Wicketkeeper-batter Mohammad Rizwan believes Nauman Ali's 18-ball 0* was as important as his 177-ball 104* in helping Pakistan pull off a stunning draw in the second Test against Australia in Karachi. The hosts were bundled out for just 148 in the first innings but batted out 171.4 overs in the second essay to save the Test.
Abdullah Shafique (305-ball 96) and Babar Azam (425-ball 196) were superb at the top but Pakistan lost three wickets in the space of five overs to give Australia an opening in the final session of day five. However, Rizwan and Nauman Ali managed to see off 46 deliveries and ensured the three-match series stayed levelled at 0-0, with everything to play for Lahore.

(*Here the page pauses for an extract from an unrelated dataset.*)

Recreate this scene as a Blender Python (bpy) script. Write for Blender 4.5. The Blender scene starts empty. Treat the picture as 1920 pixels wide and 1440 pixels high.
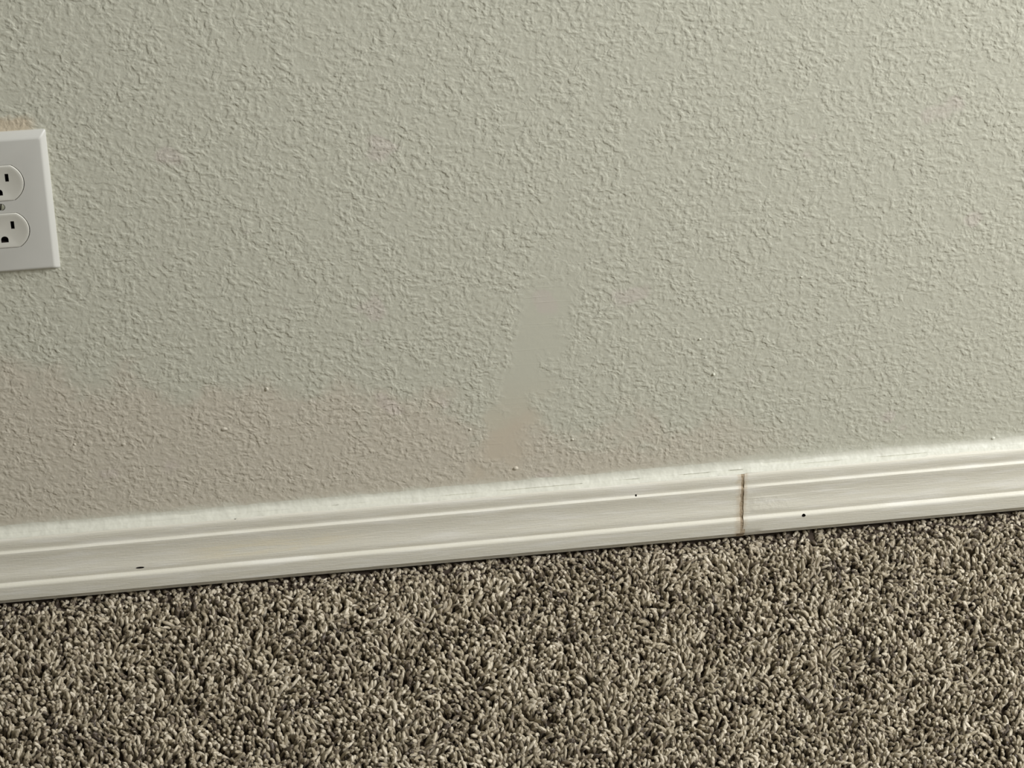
import bpy, bmesh, math, random
import numpy as np
from mathutils import Matrix, Vector

random.seed(7)
rng = np.random.default_rng(11)
C = bpy.context.scene.collection
scene = bpy.context.scene
MM = 0.001
Z0 = 0.3675                      # height of the outlet's centre above the carpet backing

# ------------------------------------------------------------------ camera
PITCH, YAW, ROLL = 6.84884228e-01, 1.66309200e-01, 2.32317184e-02
CAM = Vector((0.0994664955, -1.50922662, 1.05463189 + Z0))
FPX = 5019.01345651
F = Vector((math.sin(YAW)*math.cos(PITCH), math.cos(YAW)*math.cos(PITCH), -math.sin(PITCH)))
r0 = Vector((math.cos(YAW), -math.sin(YAW), 0)); u0 = r0.cross(F)
R = math.cos(ROLL)*r0 + math.sin(ROLL)*u0
U = -math.sin(ROLL)*r0 + math.cos(ROLL)*u0
cd = bpy.data.cameras.new('camera'); cam = bpy.data.objects.new('camera', cd); C.objects.link(cam)
m = Matrix((R, U, -F)).transposed().to_4x4(); m.translation = CAM; cam.matrix_world = m
cd.sensor_fit = 'HORIZONTAL'; cd.sensor_width = 36.0; cd.lens = FPX/1920*36.0
cd.clip_start = 0.01; cd.clip_end = 50
scene.camera = cam

# ------------------------------------------------------------------ light
scene.view_settings.view_transform = 'Standard'
scene.view_settings.look = 'None'
scene.view_settings.exposure = 0.0
scene.view_settings.gamma = 1.0
scene.view_settings.use_curve_mapping = False
w = bpy.data.worlds.new('room_daylight'); scene.world = w; w.use_nodes = True
bg = w.node_tree.nodes['Background']
bg.inputs[0].default_value = (1.0, 0.975, 0.87, 1); bg.inputs[1].default_value = 0.20

def area(name, loc, target, sx, sy, power, col):
    l = bpy.data.lights.new(name, 'AREA'); l.shape = 'RECTANGLE'; l.size = sx; l.size_y = sy
    l.energy = power; l.color = col
    o = bpy.data.objects.new(name, l); C.objects.link(o); o.location = loc
    o.rotation_euler = (Vector(target)-Vector(loc)).to_track_quat('-Z', 'Y').to_euler()
    return o
# daylight of the room's window, to the right of the picture and above the sill
area('window_light', (2.25, -1.1, 1.78), (0.3, 0.0, 0.3), 1.0, 1.2, 92, (0.985, 0.995, 1.03))

# ------------------------------------------------------------------ helpers
def mesh_obj(name, verts, faces, mat, parent=None, smooth=True):
    me = bpy.data.meshes.new(name); me.from_pydata([tuple(v) for v in verts], [], faces); me.update()
    return link(name, me, mat, parent, smooth)

def link(name, me, mat, parent=None, smooth=True):
    o = bpy.data.objects.new(name, me); C.objects.link(o)
    if mat is not None and not me.materials: me.materials.append(mat)
    if smooth: me.polygons.foreach_set('use_smooth', [True]*len(me.polygons))
    if parent: o.parent = parent
    return o

def tag(o, label=None, cat=None, group=None, kind=None):
    if label: o['label'] = label
    if cat: o['category'] = cat
    if group: o['group'] = group
    if kind: o['kind'] = kind

def cut(o, cutters):
    """subtract the cutter meshes from o for good"""
    for verts, faces, mat in cutters:
        c = mesh_obj('cutter', verts, faces, mat, None, False)
        bm = bmesh.new(); bm.from_mesh(c.data); bmesh.ops.recalc_face_normals(bm, faces=bm.faces); bm.to_mesh(c.data); bm.free()
        md = o.modifiers.new('b', 'BOOLEAN'); md.operation = 'DIFFERENCE'; md.solver = 'EXACT'; md.object = c
        md.material_mode = 'TRANSFER'
        bpy.context.view_layer.update()
        dg = bpy.context.evaluated_depsgraph_get()
        me = bpy.data.meshes.new_from_object(o.evaluated_get(dg))
        o.modifiers.clear(); old = o.data; me.name = old.name + '_m'; o.data = me
        cm = c.data
        bpy.data.objects.remove(c); bpy.data.meshes.remove(old); bpy.data.meshes.remove(cm)

def prism(outline, y0, y1):
    """closed prism from an x,z outline between two depths"""
    n = len(outline)
    v = [(x, y0, z) for x, z in outline] + [(x, y1, z) for x, z in outline]
    f = [tuple(range(n)), tuple(range(2*n-1, n-1, -1))] + [(i, (i+1) % n, n+(i+1) % n, n+i) for i in range(n)]
    return v, f

def smoothstep(a, b, x):
    t = np.clip((x-a)/(b-a), 0, 1); return t*t*(3-2*t)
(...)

"In victory the value of a hundred or a zero is the same because at that time, for us, the 18 balls Nauman faced, were more important for us. If I had scored a hundred and we had lost the game, it would've had no value. So his 0 and my hundred were of the same value," Rizwan said in a PCB video.
"He was really compact at the crease which gave me a lot of confidence. At stages like this, you think of getting singles on the 4th or 5th ball but when you have a compact player at the other end, you don't need to try anything different, you don't need to look for that single or boundary."
Of late, Rizwan has been a consistent performer for Pakistan in all three formats. The right-hander put on a partnership of 115 runs with Azam and the two batted together more than 40 overs to ensure that the tail wasn't exposed early.
Talking about his preparations, Rizwan said: "I tried different drills to prepare. I asked Iftikhar (Ahmed) in the nets to use tape-ball and bowl from angles like Pat Cummins did. Then I asked Zahid [Mahmood, the legspinner] to bowl to me in the rough area around the crease where we'd made marks from our spikes. I asked him to bowl in the flatter areas as well so to pick up where the ball was skidding. This is the kind of prep and work you have to do for match situations."
The 29-year-old managed to get to his second Test century in the second-last over of the day but Rizwan said he wasn't thinking too much about it. "The hundred wasn't really on my mind especially when Nathan Lyon came on at that end. I knew I could get boundaries off the legspinner (Mitchell Swepson) because he was trying really hard, and ending up bowling either short or full tosses, so I thought I had a chance there. Then Lyon bowled that (penultimate) over and I thought no, no hundred, we just need to survive this over and then draw.
"But he bowled one I could cover drive, which I did, and one through midwicket. Then (on 99) I said to Nauman that I'll call the single in front of square, you see otherwise, and only if it is a long single. Otherwise I was taking single on every fourth or fifth ball so that I could play the next over all by myself. I hit one straight back to Lyon (and had to scamper back to the crease) and then got one in the gap to get there."
The two teams will now meet at the Gaddafi Stadium in Lahore for the third and final Test, starting on Monday (March 21), and Rizwan feels Pakistan will be a lot more confident after what they achieved in Karachi.
"Just imagine it's an international Test match, last session of the fifth day and the way we pulled out a draw that was historic. Surviving the last two days isn't a small thing and that too against the world's top-ranked team."